Collected data
· · · · ·

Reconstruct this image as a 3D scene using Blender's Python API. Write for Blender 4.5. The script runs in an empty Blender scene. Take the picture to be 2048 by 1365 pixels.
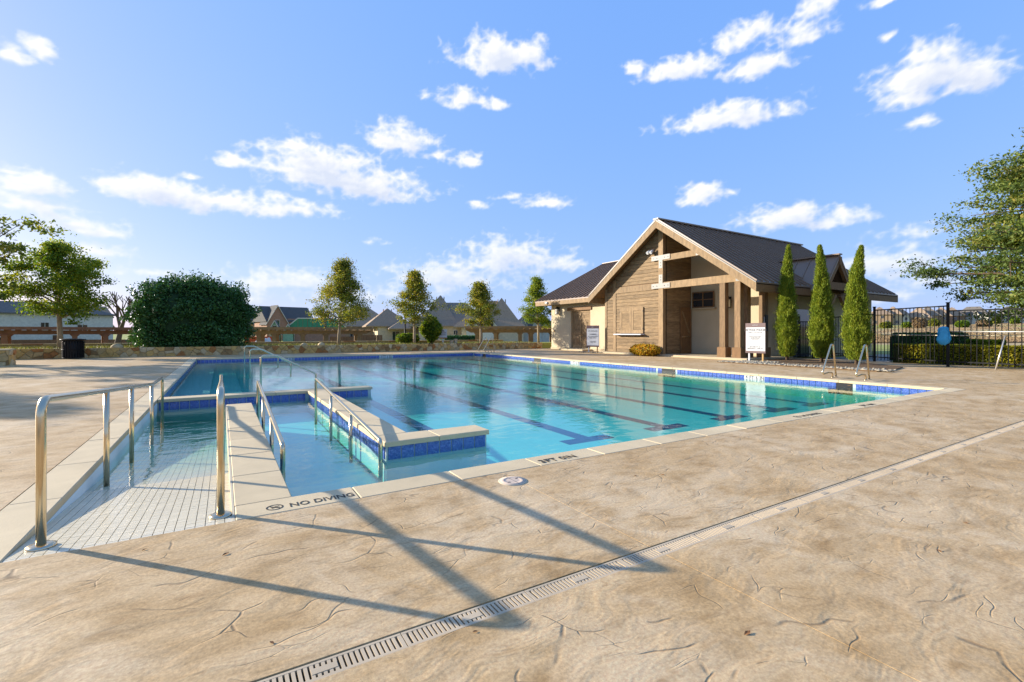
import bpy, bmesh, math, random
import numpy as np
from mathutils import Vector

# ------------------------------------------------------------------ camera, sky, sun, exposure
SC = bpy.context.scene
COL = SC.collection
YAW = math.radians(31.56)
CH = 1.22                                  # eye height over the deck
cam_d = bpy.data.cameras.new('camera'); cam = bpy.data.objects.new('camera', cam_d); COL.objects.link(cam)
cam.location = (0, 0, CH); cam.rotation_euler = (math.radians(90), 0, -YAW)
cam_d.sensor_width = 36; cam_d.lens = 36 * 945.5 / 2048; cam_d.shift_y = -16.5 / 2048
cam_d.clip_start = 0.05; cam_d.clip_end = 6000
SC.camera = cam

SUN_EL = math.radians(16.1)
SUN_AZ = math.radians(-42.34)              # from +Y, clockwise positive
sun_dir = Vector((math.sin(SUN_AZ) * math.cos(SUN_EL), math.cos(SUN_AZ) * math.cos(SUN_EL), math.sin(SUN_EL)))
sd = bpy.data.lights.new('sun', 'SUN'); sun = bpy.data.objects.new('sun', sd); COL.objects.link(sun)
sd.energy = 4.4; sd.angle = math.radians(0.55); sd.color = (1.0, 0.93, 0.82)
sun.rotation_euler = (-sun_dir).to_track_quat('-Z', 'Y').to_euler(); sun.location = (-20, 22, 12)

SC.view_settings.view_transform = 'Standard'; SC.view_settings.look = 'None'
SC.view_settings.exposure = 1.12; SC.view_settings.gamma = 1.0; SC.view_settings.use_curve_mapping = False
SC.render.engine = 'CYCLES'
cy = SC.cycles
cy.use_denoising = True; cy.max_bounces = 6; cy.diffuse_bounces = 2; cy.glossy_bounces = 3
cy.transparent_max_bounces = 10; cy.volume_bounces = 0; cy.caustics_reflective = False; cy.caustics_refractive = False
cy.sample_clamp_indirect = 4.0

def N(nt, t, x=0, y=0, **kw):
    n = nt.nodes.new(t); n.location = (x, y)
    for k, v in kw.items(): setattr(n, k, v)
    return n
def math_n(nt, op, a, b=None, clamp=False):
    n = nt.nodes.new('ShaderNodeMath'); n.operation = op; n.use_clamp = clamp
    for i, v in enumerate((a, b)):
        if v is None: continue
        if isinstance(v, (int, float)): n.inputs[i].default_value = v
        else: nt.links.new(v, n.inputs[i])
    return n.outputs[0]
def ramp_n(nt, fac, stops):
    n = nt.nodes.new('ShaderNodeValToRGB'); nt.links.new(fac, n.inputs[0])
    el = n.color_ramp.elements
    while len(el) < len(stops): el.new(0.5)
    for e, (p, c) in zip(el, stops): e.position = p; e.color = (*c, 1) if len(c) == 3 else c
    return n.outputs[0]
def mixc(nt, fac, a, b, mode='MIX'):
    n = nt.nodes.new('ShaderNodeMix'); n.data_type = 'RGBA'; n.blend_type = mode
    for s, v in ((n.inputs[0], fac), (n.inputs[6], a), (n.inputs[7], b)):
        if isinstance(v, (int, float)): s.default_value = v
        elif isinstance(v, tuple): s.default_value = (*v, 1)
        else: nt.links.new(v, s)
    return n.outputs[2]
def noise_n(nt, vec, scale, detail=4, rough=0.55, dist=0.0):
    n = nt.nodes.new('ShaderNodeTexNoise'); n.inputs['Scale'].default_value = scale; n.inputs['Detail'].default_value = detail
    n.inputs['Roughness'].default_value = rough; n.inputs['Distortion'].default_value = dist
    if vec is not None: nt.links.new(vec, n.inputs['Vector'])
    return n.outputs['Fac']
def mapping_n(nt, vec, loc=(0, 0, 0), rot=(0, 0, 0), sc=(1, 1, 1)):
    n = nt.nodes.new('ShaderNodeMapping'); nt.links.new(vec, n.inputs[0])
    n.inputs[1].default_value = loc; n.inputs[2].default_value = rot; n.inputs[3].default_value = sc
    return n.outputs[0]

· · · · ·

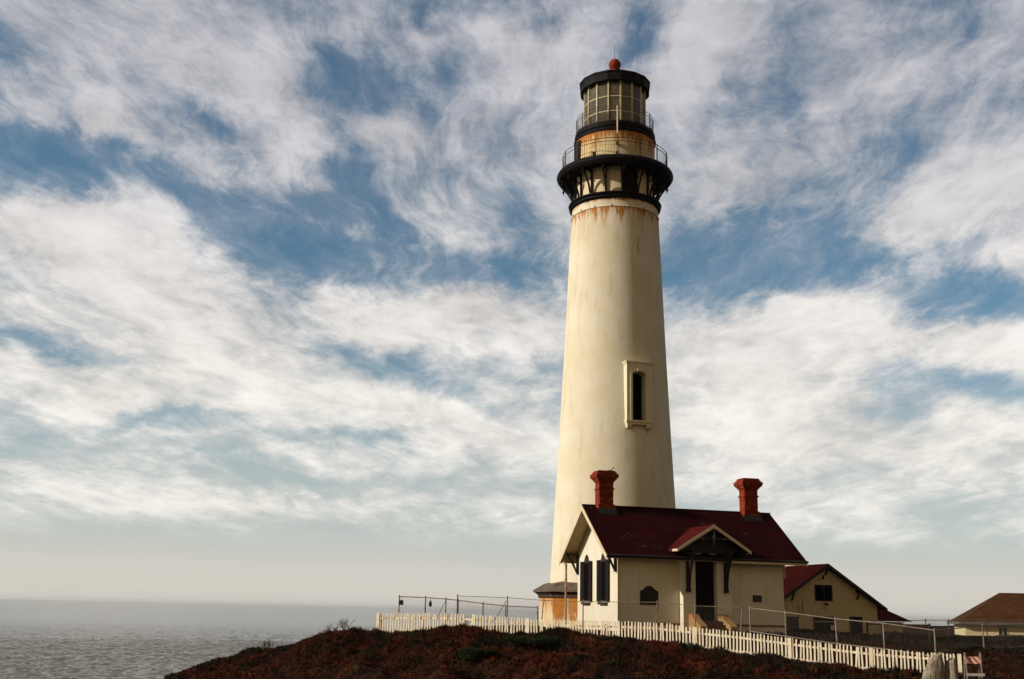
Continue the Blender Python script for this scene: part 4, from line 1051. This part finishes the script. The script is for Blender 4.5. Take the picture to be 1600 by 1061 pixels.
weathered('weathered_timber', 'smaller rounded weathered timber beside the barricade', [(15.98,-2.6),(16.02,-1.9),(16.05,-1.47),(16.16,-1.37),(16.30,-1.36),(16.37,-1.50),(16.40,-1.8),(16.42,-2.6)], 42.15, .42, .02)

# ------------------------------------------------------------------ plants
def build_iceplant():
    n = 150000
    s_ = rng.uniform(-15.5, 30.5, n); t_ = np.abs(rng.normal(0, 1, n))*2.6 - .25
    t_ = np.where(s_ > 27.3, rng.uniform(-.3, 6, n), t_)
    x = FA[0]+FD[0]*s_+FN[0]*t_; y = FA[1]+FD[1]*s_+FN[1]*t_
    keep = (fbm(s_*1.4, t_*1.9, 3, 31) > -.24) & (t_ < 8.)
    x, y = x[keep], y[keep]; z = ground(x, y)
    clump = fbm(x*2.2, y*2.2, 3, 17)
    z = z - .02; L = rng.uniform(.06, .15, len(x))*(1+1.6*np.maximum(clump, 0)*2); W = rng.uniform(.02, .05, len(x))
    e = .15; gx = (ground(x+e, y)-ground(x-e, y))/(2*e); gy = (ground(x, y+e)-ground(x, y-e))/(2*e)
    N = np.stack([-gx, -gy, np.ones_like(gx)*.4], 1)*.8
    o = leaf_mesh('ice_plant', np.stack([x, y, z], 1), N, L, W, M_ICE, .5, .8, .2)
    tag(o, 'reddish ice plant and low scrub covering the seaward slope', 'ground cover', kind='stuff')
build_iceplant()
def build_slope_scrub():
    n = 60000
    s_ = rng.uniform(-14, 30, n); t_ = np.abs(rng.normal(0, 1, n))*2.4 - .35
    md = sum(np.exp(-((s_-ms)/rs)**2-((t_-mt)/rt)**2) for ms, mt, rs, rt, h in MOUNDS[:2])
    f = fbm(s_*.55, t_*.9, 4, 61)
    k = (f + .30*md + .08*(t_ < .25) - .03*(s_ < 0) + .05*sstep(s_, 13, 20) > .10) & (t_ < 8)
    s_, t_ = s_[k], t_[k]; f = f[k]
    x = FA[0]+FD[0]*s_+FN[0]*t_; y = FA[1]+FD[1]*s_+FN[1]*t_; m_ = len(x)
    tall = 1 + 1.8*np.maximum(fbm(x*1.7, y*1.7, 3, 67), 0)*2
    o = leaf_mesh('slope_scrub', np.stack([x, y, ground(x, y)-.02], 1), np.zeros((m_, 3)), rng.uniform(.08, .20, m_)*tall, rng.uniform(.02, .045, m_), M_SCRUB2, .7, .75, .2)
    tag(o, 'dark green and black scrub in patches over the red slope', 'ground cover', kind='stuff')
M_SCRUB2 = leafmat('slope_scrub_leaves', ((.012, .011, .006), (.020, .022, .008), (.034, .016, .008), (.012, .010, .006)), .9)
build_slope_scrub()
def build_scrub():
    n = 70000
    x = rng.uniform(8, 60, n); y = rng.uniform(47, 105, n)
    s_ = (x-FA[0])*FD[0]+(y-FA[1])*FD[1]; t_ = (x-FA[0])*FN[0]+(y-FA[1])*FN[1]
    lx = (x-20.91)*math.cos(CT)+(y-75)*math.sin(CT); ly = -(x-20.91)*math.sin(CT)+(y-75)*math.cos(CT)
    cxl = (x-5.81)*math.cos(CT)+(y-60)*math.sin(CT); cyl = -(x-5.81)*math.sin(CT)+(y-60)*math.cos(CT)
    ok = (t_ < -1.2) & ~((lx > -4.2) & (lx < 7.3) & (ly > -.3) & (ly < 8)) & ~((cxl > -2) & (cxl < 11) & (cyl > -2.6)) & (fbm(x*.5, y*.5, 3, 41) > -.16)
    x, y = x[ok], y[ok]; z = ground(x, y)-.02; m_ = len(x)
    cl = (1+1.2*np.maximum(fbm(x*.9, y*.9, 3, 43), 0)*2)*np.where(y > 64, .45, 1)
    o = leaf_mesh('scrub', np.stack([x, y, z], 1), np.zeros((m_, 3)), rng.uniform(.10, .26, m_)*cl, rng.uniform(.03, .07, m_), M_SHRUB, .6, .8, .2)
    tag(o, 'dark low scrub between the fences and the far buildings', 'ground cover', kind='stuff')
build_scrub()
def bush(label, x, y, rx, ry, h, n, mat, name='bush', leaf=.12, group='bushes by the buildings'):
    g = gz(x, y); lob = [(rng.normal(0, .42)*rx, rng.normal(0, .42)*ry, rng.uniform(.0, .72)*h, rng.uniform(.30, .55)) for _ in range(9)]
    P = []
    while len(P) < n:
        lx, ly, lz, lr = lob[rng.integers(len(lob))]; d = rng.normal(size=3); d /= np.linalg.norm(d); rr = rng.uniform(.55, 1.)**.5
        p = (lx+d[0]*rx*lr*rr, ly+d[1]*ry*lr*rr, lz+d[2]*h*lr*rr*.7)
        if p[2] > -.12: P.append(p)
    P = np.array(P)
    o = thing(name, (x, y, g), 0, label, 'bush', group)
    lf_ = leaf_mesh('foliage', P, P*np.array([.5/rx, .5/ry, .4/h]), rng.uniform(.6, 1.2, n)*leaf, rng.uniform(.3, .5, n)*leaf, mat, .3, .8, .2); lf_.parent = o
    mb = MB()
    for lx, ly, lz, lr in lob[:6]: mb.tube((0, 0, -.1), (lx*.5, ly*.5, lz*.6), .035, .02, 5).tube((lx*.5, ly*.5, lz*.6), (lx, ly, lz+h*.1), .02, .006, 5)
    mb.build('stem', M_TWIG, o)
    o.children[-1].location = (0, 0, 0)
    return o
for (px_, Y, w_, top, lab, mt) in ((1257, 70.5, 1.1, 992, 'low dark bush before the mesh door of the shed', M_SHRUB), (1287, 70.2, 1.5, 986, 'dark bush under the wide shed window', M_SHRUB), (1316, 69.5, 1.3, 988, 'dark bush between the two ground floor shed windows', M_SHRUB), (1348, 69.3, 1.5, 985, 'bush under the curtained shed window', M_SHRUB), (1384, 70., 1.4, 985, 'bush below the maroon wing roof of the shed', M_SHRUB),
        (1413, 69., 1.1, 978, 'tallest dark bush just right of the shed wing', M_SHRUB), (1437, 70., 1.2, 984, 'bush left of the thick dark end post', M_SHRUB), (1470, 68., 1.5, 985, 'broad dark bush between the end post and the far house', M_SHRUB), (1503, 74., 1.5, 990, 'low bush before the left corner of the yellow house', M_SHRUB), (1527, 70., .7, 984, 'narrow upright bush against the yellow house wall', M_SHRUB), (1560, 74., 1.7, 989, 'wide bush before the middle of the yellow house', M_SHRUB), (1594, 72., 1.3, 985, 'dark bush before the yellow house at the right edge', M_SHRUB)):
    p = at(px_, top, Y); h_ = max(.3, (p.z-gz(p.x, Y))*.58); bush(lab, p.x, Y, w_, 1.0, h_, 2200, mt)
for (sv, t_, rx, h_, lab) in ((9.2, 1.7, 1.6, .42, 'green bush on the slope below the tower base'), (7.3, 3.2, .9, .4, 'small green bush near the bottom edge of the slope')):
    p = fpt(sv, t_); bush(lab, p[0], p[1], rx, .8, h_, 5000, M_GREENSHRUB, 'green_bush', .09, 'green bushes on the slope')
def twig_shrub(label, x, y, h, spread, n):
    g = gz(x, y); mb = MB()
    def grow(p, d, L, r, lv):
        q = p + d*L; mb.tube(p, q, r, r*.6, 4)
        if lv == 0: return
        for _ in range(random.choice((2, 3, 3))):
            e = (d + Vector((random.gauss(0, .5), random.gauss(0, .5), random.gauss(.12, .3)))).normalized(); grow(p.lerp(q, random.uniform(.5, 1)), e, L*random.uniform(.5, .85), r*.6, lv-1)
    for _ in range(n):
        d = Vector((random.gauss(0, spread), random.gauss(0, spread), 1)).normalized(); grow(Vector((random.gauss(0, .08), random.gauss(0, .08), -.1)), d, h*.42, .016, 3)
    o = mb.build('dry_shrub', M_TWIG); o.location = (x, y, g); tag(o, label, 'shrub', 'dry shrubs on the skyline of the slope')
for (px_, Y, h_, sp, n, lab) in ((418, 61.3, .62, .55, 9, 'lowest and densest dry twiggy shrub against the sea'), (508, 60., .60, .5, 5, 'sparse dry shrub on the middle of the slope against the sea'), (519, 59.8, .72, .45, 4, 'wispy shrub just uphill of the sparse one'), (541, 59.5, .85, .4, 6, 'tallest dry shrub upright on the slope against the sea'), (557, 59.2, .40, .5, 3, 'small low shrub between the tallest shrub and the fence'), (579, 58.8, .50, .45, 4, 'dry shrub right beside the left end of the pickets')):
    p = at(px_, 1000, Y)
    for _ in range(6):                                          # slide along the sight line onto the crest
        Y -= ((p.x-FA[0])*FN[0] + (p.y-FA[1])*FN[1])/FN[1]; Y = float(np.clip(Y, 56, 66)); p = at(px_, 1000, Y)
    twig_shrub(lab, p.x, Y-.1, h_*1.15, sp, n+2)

· · · · ·

Give again, exactly as written, only the lines that start at the one with "Reconstruct this image" and end at the one with "SC.camera = cam", both included. Skip any pictures.

Reconstruct this image as a 3D scene using Blender's Python API. Write for Blender 4.5. The script runs in an empty Blender scene. Take the picture to be 2048 by 1365 pixels.
import bpy, bmesh, math, random
import numpy as np
from mathutils import Vector

# ------------------------------------------------------------------ camera, sky, sun, exposure
SC = bpy.context.scene
COL = SC.collection
YAW = math.radians(31.56)
CH = 1.22                                  # eye height over the deck
cam_d = bpy.data.cameras.new('camera'); cam = bpy.data.objects.new('camera', cam_d); COL.objects.link(cam)
cam.location = (0, 0, CH); cam.rotation_euler = (math.radians(90), 0, -YAW)
cam_d.sensor_width = 36; cam_d.lens = 36 * 945.5 / 2048; cam_d.shift_y = -16.5 / 2048
cam_d.clip_start = 0.05; cam_d.clip_end = 6000
SC.camera = cam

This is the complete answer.